====== INFORMATION PROVIDED ======

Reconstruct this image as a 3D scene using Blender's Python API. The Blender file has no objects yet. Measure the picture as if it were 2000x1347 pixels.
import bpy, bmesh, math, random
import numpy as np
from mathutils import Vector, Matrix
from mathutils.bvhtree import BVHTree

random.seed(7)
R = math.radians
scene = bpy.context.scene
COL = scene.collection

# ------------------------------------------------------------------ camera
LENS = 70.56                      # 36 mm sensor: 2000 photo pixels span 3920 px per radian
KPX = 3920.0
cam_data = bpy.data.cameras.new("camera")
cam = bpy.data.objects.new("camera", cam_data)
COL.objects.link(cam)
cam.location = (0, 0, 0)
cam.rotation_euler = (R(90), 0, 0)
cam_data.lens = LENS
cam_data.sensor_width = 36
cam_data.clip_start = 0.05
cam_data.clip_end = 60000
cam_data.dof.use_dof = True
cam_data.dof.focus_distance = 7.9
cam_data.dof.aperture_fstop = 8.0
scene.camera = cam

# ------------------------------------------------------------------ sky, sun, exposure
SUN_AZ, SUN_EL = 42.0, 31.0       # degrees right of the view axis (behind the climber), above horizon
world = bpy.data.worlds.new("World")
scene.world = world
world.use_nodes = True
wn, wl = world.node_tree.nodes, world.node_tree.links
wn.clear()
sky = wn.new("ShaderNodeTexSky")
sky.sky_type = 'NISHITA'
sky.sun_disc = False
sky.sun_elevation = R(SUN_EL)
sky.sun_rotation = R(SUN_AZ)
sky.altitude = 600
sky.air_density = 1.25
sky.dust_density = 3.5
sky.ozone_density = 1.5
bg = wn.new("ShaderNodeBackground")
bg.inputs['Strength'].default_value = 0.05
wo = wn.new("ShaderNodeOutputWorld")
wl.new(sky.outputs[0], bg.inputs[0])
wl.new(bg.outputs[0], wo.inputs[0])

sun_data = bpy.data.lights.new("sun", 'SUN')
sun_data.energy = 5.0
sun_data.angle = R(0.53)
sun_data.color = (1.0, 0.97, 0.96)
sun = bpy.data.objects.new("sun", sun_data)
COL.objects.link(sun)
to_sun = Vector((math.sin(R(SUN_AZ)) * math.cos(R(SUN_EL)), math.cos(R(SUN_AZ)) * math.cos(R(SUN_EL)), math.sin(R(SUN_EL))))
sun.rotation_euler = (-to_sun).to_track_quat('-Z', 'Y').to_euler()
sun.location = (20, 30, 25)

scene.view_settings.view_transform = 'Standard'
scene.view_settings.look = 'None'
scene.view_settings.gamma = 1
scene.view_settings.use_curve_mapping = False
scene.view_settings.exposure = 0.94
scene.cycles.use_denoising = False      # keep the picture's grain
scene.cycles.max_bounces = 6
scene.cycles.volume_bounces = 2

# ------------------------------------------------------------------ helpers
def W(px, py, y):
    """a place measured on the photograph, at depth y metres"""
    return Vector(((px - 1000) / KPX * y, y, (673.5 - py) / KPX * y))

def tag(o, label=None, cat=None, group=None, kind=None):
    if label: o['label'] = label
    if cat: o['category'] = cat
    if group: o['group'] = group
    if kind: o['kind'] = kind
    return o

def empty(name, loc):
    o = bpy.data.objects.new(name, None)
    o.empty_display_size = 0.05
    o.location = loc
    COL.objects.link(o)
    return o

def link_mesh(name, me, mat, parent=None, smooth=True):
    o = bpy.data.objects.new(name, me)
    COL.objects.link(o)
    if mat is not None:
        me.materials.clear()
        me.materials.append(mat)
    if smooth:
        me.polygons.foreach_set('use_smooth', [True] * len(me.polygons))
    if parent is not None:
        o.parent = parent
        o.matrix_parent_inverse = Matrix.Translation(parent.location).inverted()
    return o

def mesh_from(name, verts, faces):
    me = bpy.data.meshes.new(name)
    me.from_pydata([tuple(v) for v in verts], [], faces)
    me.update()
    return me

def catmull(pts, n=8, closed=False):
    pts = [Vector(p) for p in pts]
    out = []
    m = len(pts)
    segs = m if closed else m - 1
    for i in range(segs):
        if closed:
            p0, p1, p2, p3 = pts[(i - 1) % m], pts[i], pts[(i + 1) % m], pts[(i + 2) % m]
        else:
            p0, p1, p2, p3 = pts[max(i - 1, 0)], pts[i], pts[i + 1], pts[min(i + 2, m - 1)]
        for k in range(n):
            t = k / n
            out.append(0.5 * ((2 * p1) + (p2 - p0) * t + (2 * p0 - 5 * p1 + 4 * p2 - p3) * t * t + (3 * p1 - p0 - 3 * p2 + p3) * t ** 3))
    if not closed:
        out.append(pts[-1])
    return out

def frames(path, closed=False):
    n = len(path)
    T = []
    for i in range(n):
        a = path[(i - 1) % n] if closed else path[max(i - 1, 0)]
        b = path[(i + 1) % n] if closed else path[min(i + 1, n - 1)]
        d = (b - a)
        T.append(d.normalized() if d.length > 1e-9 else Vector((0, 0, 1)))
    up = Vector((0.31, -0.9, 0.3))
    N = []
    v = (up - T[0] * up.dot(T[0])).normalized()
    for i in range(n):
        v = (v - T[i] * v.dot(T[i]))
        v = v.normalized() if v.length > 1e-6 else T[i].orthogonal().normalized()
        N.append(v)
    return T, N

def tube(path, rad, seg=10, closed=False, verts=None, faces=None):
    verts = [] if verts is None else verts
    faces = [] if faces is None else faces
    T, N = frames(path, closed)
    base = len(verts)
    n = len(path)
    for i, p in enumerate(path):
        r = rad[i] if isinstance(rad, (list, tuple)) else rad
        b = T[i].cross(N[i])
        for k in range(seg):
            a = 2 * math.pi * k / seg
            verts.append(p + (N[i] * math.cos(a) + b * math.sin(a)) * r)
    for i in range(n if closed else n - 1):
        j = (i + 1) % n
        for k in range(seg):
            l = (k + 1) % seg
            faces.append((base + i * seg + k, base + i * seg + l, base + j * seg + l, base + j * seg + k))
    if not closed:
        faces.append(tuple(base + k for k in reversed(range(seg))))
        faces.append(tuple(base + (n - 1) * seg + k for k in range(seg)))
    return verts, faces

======

Copy all of the material word for word.

[ANSWER BELOW]
Reconstruct this image as a 3D scene using Blender's Python API. The Blender file has no objects yet. Measure the picture as if it were 2000x1347 pixels.
import bpy, bmesh, math, random
import numpy as np
from mathutils import Vector, Matrix
from mathutils.bvhtree import BVHTree

random.seed(7)
R = math.radians
scene = bpy.context.scene
COL = scene.collection

# ------------------------------------------------------------------ camera
LENS = 70.56                      # 36 mm sensor: 2000 photo pixels span 3920 px per radian
KPX = 3920.0
cam_data = bpy.data.cameras.new("camera")
cam = bpy.data.objects.new("camera", cam_data)
COL.objects.link(cam)
cam.location = (0, 0, 0)
cam.rotation_euler = (R(90), 0, 0)
cam_data.lens = LENS
cam_data.sensor_width = 36
cam_data.clip_start = 0.05
cam_data.clip_end = 60000
cam_data.dof.use_dof = True
cam_data.dof.focus_distance = 7.9
cam_data.dof.aperture_fstop = 8.0
scene.camera = cam

# ------------------------------------------------------------------ sky, sun, exposure
SUN_AZ, SUN_EL = 42.0, 31.0       # degrees right of the view axis (behind the climber), above horizon
world = bpy.data.worlds.new("World")
scene.world = world
world.use_nodes = True
wn, wl = world.node_tree.nodes, world.node_tree.links
wn.clear()
sky = wn.new("ShaderNodeTexSky")
sky.sky_type = 'NISHITA'
sky.sun_disc = False
sky.sun_elevation = R(SUN_EL)
sky.sun_rotation = R(SUN_AZ)
sky.altitude = 600
sky.air_density = 1.25
sky.dust_density = 3.5
sky.ozone_density = 1.5
bg = wn.new("ShaderNodeBackground")
bg.inputs['Strength'].default_value = 0.05
wo = wn.new("ShaderNodeOutputWorld")
wl.new(sky.outputs[0], bg.inputs[0])
wl.new(bg.outputs[0], wo.inputs[0])

sun_data = bpy.data.lights.new("sun", 'SUN')
sun_data.energy = 5.0
sun_data.angle = R(0.53)
sun_data.color = (1.0, 0.97, 0.96)
sun = bpy.data.objects.new("sun", sun_data)
COL.objects.link(sun)
to_sun = Vector((math.sin(R(SUN_AZ)) * math.cos(R(SUN_EL)), math.cos(R(SUN_AZ)) * math.cos(R(SUN_EL)), math.sin(R(SUN_EL))))
sun.rotation_euler = (-to_sun).to_track_quat('-Z', 'Y').to_euler()
sun.location = (20, 30, 25)

scene.view_settings.view_transform = 'Standard'
scene.view_settings.look = 'None'
scene.view_settings.gamma = 1
scene.view_settings.use_curve_mapping = False
scene.view_settings.exposure = 0.94
scene.cycles.use_denoising = False      # keep the picture's grain
scene.cycles.max_bounces = 6
scene.cycles.volume_bounces = 2

# ------------------------------------------------------------------ helpers
def W(px, py, y):
    """a place measured on the photograph, at depth y metres"""
    return Vector(((px - 1000) / KPX * y, y, (673.5 - py) / KPX * y))

def tag(o, label=None, cat=None, group=None, kind=None):
    if label: o['label'] = label
    if cat: o['category'] = cat
    if group: o['group'] = group
    if kind: o['kind'] = kind
    return o

def empty(name, loc):
    o = bpy.data.objects.new(name, None)
    o.empty_display_size = 0.05
    o.location = loc
    COL.objects.link(o)
    return o

def link_mesh(name, me, mat, parent=None, smooth=True):
    o = bpy.data.objects.new(name, me)
    COL.objects.link(o)
    if mat is not None:
        me.materials.clear()
        me.materials.append(mat)
    if smooth:
        me.polygons.foreach_set('use_smooth', [True] * len(me.polygons))
    if parent is not None:
        o.parent = parent
        o.matrix_parent_inverse = Matrix.Translation(parent.location).inverted()
    return o

def mesh_from(name, verts, faces):
    me = bpy.data.meshes.new(name)
    me.from_pydata([tuple(v) for v in verts], [], faces)
    me.update()
    return me

def catmull(pts, n=8, closed=False):
    pts = [Vector(p) for p in pts]
    out = []
    m = len(pts)
    segs = m if closed else m - 1
    for i in range(segs):
        if closed:
            p0, p1, p2, p3 = pts[(i - 1) % m], pts[i], pts[(i + 1) % m], pts[(i + 2) % m]
        else:
            p0, p1, p2, p3 = pts[max(i - 1, 0)], pts[i], pts[i + 1], pts[min(i + 2, m - 1)]
        for k in range(n):
            t = k / n
            out.append(0.5 * ((2 * p1) + (p2 - p0) * t + (2 * p0 - 5 * p1 + 4 * p2 - p3) * t * t + (3 * p1 - p0 - 3 * p2 + p3) * t ** 3))
    if not closed:
        out.append(pts[-1])
    return out

def frames(path, closed=False):
    n = len(path)
    T = []
    for i in range(n):
        a = path[(i - 1) % n] if closed else path[max(i - 1, 0)]
        b = path[(i + 1) % n] if closed else path[min(i + 1, n - 1)]
        d = (b - a)
        T.append(d.normalized() if d.length > 1e-9 else Vector((0, 0, 1)))
    up = Vector((0.31, -0.9, 0.3))
    N = []
    v = (up - T[0] * up.dot(T[0])).normalized()
    for i in range(n):
        v = (v - T[i] * v.dot(T[i]))
        v = v.normalized() if v.length > 1e-6 else T[i].orthogonal().normalized()
        N.append(v)
    return T, N

def tube(path, rad, seg=10, closed=False, verts=None, faces=None):
    verts = [] if verts is None else verts
    faces = [] if faces is None else faces
    T, N = frames(path, closed)
    base = len(verts)
    n = len(path)
    for i, p in enumerate(path):
        r = rad[i] if isinstance(rad, (list, tuple)) else rad
        b = T[i].cross(N[i])
        for k in range(seg):
            a = 2 * math.pi * k / seg
            verts.append(p + (N[i] * math.cos(a) + b * math.sin(a)) * r)
    for i in range(n if closed else n - 1):
        j = (i + 1) % n
        for k in range(seg):
            l = (k + 1) % seg
            faces.append((base + i * seg + k, base + i * seg + l, base + j * seg + l, base + j * seg + k))
    if not closed:
        faces.append(tuple(base + k for k in reversed(range(seg))))
        faces.append(tuple(base + (n - 1) * seg + k for k in range(seg)))
    return verts, faces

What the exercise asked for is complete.